Fabrication of core–shell structured mesoporous silica nanospheres with dually oriented mesochannels through pore engineering

Abstract

This work focuses on engineering the pore orientations and pore sizes of mesoporous silica nanospheres (MSNs) in one pot. Core–shell structured MSNs possessing dual mesochannel orientation in one particle and tunable larger mesopores (3.0–7.3 nm) have been synthesized by using cetyltrimethyl ammonium bromide (CTAB) as a template with the aid of 1,3,5-trimethylbenzene (TMB). The formation of penetrating and radial mesochannels in the respective core and shell has been characterized by scanning electron microscopy, transmission electron microscopy, and N₂ sorption techniques and has been further confirmed by the two-step adsorption and desorption curves for lysozymes. Moreover, the pore sizes, core sizes and shell thicknesses of dual-oriented MSNs can be easily tuned by varying the TMB content and the synthesis temperature.

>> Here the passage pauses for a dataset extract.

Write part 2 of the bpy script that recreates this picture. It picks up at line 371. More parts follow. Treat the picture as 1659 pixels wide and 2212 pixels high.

The mechanism investigations suggest that the initially formed silicate species with penetrating channels act as nuclei for the radial arrangement of cylindrical micelles for the formation of dually oriented mesostructures, in which TMB can control the pore orientation and pore diameter by affecting the kinetics of the solid silica formation and the swelling of the CTAB micelles.